Hydrilla has several advantages over other plants. It will grow with less light and is more efficient at taking up nutrients than other plants. It also has extremely effective methods of propagation. Besides making seeds (seedlings are actually rarely seen in nature), it can sprout new plants from root fragments or stem fragments containing as few as two whorls of leaves. Recreational users can easily spread these small fragments from waterbody to waterbody.
However, hydrilla's real secret to success is its ability to produce structures called turions and tubers. (Presence of these structures is also a characteristic which distinguishes this plant from similar looking plants.) Turions are compact "buds" produced along the leafy stems. They break free of the parent plant and drift or settle to the bottom to start new plants. They are 1/4 inch long, dark green, and appear spiny. Tubers are underground and form at the end of roots. They are small, potato-like, and are usually white or yellowish. Hydrilla produces an abundance of tubers and turions in the fall. Tubers may remain dormant for several years in the sediment. The hydrilla variety found in Washington will also make tubers in the spring and will produce nondormant turions throughout the growing season. Tubers and turions can withstand ice cover, drying, herbicides, and ingestion and regurgitation by waterfowl.

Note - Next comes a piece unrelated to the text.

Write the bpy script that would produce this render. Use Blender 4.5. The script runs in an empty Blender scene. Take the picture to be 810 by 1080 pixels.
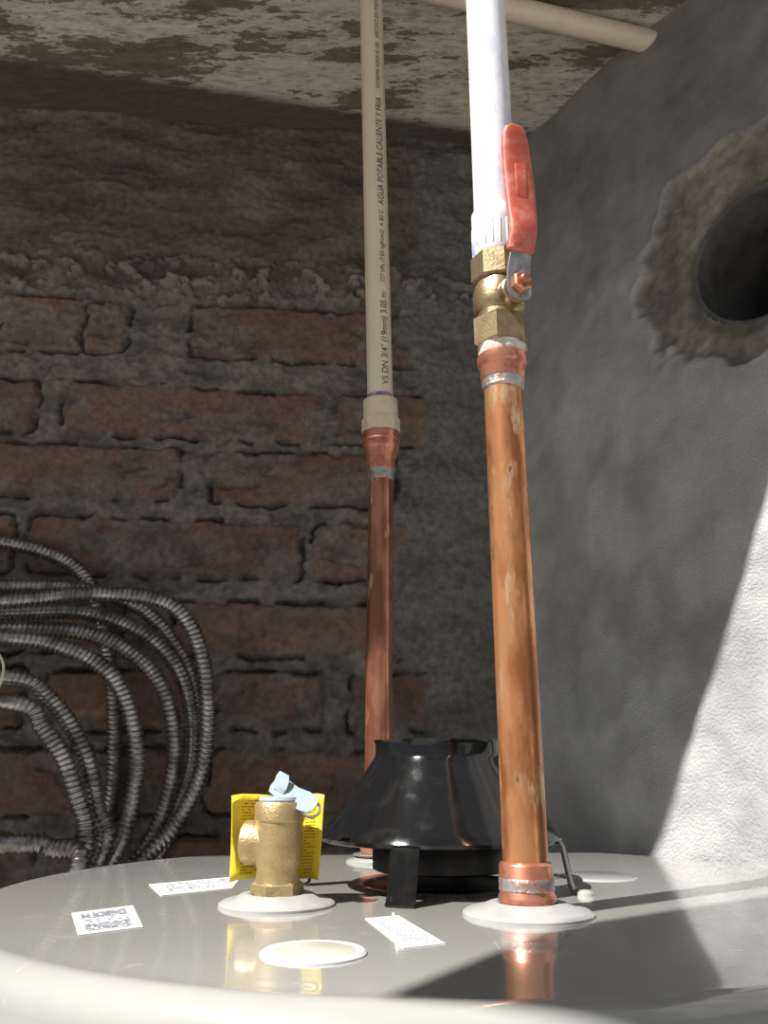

There are two varieties of hydrilla in the United States. Many of the plants in the southern United States are all one sex (female). The plants in Washington are monoecious (having both male and female flowers on the same plant). In New Zealand, where hydrilla has also been introduced, the hydrilla plants are all male. Generally the northern-most populations of hydrilla in the United States are monoecious. Monoecious hydrilla looks and grows somewhat differently than the southern female populations. It tends to have a delicate appearance and sprawl along the lake bottom. The tubers from these monoecious plants are smaller than tubers produced by their southern female relatives.
Identification
Hydrilla closely resembles two other plants found in Washington: The nonnative plant Brazilian elodea (Egeria densa) and native American waterweed (Elodea canadensis).
Hydrilla can be distinguished from these two plants by the presence of tubers (0.2 to 0.4 inch long, off-white to yellowish, potato-like structures buried in the sediment).